▶ _Set task_:
An exact copy of all the data is required, with pictures left out.

▶ _Source excerpt_:
++++++++++

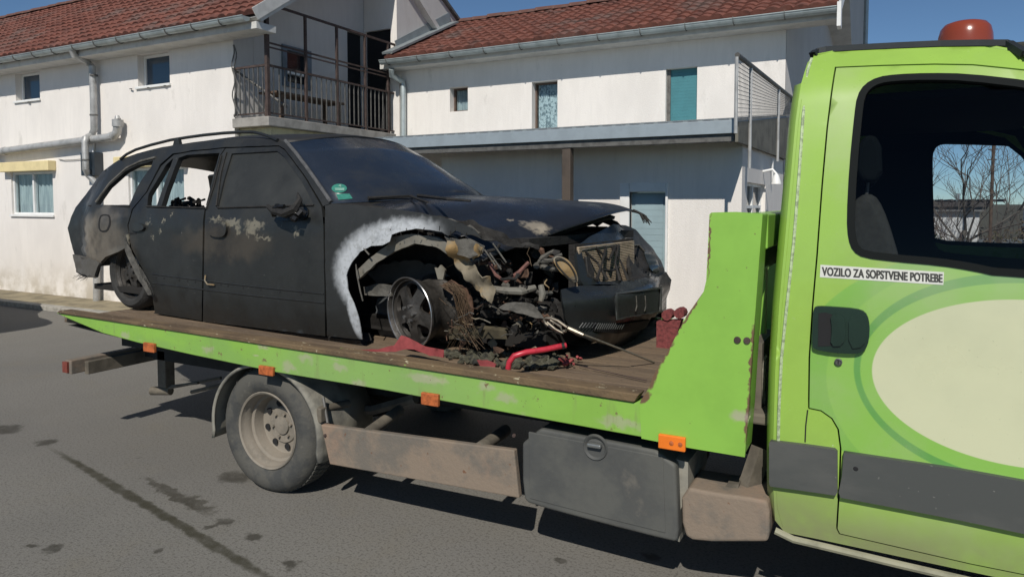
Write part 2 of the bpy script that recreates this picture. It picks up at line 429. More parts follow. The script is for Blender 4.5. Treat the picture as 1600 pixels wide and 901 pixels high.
def ridge(parent, x0, x1, y, z):
    pr = [(.10 * math.cos(t), .085 * math.sin(t)) for t in [math.pi * i / 8 for i in range(9)]]
    m = MB(); n = len(pr)
    m.add([(0, a * 1.0, b) for a, b in pr] + [(.36, a * .86, b * .86) for a, b in pr], [(i, i + 1, n + i + 1, n + i) for i in range(n - 1)] + [tuple(range(n))])
    src = None; x = x0; i = 0
    while x < x1:
        if src is None: src = m.build('ridge_tile', M_tile, parent); o = src; o.location = (x, y, z)
        else: o = inst(src, 'ridge_tile', (x, y, z + random.uniform(-.008, .008)), parent, (0, random.uniform(-.02, .02), 0))
        x += .34
def gutter(parent, x0, x1, y, z, px_br=None, mat=None, pitch=.55):
    pr = [(math.cos(t) * .065, math.sin(t) * .065) for t in [math.pi + math.pi * i / 8 for i in range(9)]]
    m = MB(); n = len(pr)
    m.add([(x0, y + a, z + b) for a, b in pr] + [(x1, y + a, z + b) for a, b in pr] , [(i, i + 1, n + i + 1, n + i) for i in range(n - 1)] + [tuple(range(n)), tuple(range(n, 2 * n))])
    m.tube([(x0, y - .066, z), (x1, y - .066, z)], .009, 6)
    g = m.build('gutter', mat or M_gutter, parent); 
    bm_ = MB(); 
    for i in range(8):
        a, b = pr[i], pr[i + 1]; bm_.bar((0, a[0] * 1.07, a[1] * 1.07), (0, b[0] * 1.07, b[1] * 1.07), .022, .006, up=(1, 0, 0))
    bm_.bar((0, -.072, 0), (0, -.066, .02), .022, .006, up=(1, 0, 0))
    src = None; x = x0 + .15
    while x < x1:
        if src is None: src = bm_.build('gutter_bracket', M_ironGrey, g); src.location = (x, y, z)
        else: inst(src, 'gutter_bracket', (x, y, z), g)
        x += pitch
    return g

# ================================================================= LEFT HOUSE
XL = PY(365, 100, YL).x; YU = PX(569, 100, XL).y; YW = YU / 1.444
ZE = 4.12
H1 = thing('white_house', (-13, YL, 0), 'long white two storey house on the left with red tiled roof and corner balcony', 'house')
wh = [rectY((24, 62, 112, 157), YL), rectY((215, 265, 82, 134), YL), rectY((18, 83, 268, 336), YL), rectY((201, 288, 263, 345), YL)]
wh[3] = (wh[3][0], wh[3][1], wh[2][2], wh[2][3])
wallY('wall', -24, XL - .004, 0, ZE + .05, YL, wh, M_wall, H1)
windowY(wh[0], YL, H1, M_frame, M_pane, .10); windowY(wh[1], YL, H1, M_frame, M_pane, .10)
windowY(wh[2], YL, H1, M_frame, M_clear, .03, mull=1, curtain=M_curt)
windowY(wh[3], YL, H1, M_frame, M_clear, .03, mull=1, curtain=M_curt)
box('interior', -24, XL - .3, YL + .6, YL + .7, .1, 4, simple('dim_interior', (.10, .09, .08), .9), H1)
a, b, c, d = wh[2]
for hh in (wh[2], wh[3]):
    a, b, c, d = hh
    box('shutter_box', a - .16, b + .12, YL - .14, YL - .002, d + .0, d + .17, M_yellow, H1, .01)
# gable end wall (faces +X) with a window and a terrace door
gwin = (PX(440, 110, XL).y, PX(485, 110, XL).y, PX(462, 138, XL).z, PX(462, 75, XL).z)
gdoor = (PX(543, 100, XL).y, PX(568, 100, XL).y, 2.85, PX(550, 50, XL).z)
ZG = max(gdoor[3], gwin[3]) + .06
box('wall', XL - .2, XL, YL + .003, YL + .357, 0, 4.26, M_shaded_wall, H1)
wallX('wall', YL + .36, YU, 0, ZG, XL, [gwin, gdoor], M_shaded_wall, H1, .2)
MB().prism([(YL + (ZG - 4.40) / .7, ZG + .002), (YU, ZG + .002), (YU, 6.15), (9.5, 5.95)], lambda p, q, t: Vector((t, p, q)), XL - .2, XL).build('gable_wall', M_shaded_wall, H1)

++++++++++

▶ _Solution for this exercise_:
Write part 2 of the bpy script that recreates this picture. It picks up at line 429. More parts follow. The script is for Blender 4.5. Treat the picture as 1600 pixels wide and 901 pixels high.
def ridge(parent, x0, x1, y, z):
    pr = [(.10 * math.cos(t), .085 * math.sin(t)) for t in [math.pi * i / 8 for i in range(9)]]
    m = MB(); n = len(pr)
    m.add([(0, a * 1.0, b) for a, b in pr] + [(.36, a * .86, b * .86) for a, b in pr], [(i, i + 1, n + i + 1, n + i) for i in range(n - 1)] + [tuple(range(n))])
    src = None; x = x0; i = 0
    while x < x1:
        if src is None: src = m.build('ridge_tile', M_tile, parent); o = src; o.location = (x, y, z)
        else: o = inst(src, 'ridge_tile', (x, y, z + random.uniform(-.008, .008)), parent, (0, random.uniform(-.02, .02), 0))
        x += .34
def gutter(parent, x0, x1, y, z, px_br=None, mat=None, pitch=.55):
    pr = [(math.cos(t) * .065, math.sin(t) * .065) for t in [math.pi + math.pi * i / 8 for i in range(9)]]
    m = MB(); n = len(pr)
    m.add([(x0, y + a, z + b) for a, b in pr] + [(x1, y + a, z + b) for a, b in pr] , [(i, i + 1, n + i + 1, n + i) for i in range(n - 1)] + [tuple(range(n)), tuple(range(n, 2 * n))])
    m.tube([(x0, y - .066, z), (x1, y - .066, z)], .009, 6)
    g = m.build('gutter', mat or M_gutter, parent); 
    bm_ = MB(); 
    for i in range(8):
        a, b = pr[i], pr[i + 1]; bm_.bar((0, a[0] * 1.07, a[1] * 1.07), (0, b[0] * 1.07, b[1] * 1.07), .022, .006, up=(1, 0, 0))
    bm_.bar((0, -.072, 0), (0, -.066, .02), .022, .006, up=(1, 0, 0))
    src = None; x = x0 + .15
    while x < x1:
        if src is None: src = bm_.build('gutter_bracket', M_ironGrey, g); src.location = (x, y, z)
        else: inst(src, 'gutter_bracket', (x, y, z), g)
        x += pitch
    return g

# ================================================================= LEFT HOUSE
XL = PY(365, 100, YL).x; YU = PX(569, 100, XL).y; YW = YU / 1.444
ZE = 4.12
H1 = thing('white_house', (-13, YL, 0), 'long white two storey house on the left with red tiled roof and corner balcony', 'house')
wh = [rectY((24, 62, 112, 157), YL), rectY((215, 265, 82, 134), YL), rectY((18, 83, 268, 336), YL), rectY((201, 288, 263, 345), YL)]
wh[3] = (wh[3][0], wh[3][1], wh[2][2], wh[2][3])
wallY('wall', -24, XL - .004, 0, ZE + .05, YL, wh, M_wall, H1)
windowY(wh[0], YL, H1, M_frame, M_pane, .10); windowY(wh[1], YL, H1, M_frame, M_pane, .10)
windowY(wh[2], YL, H1, M_frame, M_clear, .03, mull=1, curtain=M_curt)
windowY(wh[3], YL, H1, M_frame, M_clear, .03, mull=1, curtain=M_curt)
box('interior', -24, XL - .3, YL + .6, YL + .7, .1, 4, simple('dim_interior', (.10, .09, .08), .9), H1)
a, b, c, d = wh[2]
for hh in (wh[2], wh[3]):
    a, b, c, d = hh
    box('shutter_box', a - .16, b + .12, YL - .14, YL - .002, d + .0, d + .17, M_yellow, H1, .01)
# gable end wall (faces +X) with a window and a terrace door
gwin = (PX(440, 110, XL).y, PX(485, 110, XL).y, PX(462, 138, XL).z, PX(462, 75, XL).z)
gdoor = (PX(543, 100, XL).y, PX(568, 100, XL).y, 2.85, PX(550, 50, XL).z)
ZG = max(gdoor[3], gwin[3]) + .06
box('wall', XL - .2, XL, YL + .003, YL + .357, 0, 4.26, M_shaded_wall, H1)
wallX('wall', YL + .36, YU, 0, ZG, XL, [gwin, gdoor], M_shaded_wall, H1, .2)
MB().prism([(YL + (ZG - 4.40) / .7, ZG + .002), (YU, ZG + .002), (YU, 6.15), (9.5, 5.95)], lambda p, q, t: Vector((t, p, q)), XL - .2, XL).build('gable_wall', M_shaded_wall, H1)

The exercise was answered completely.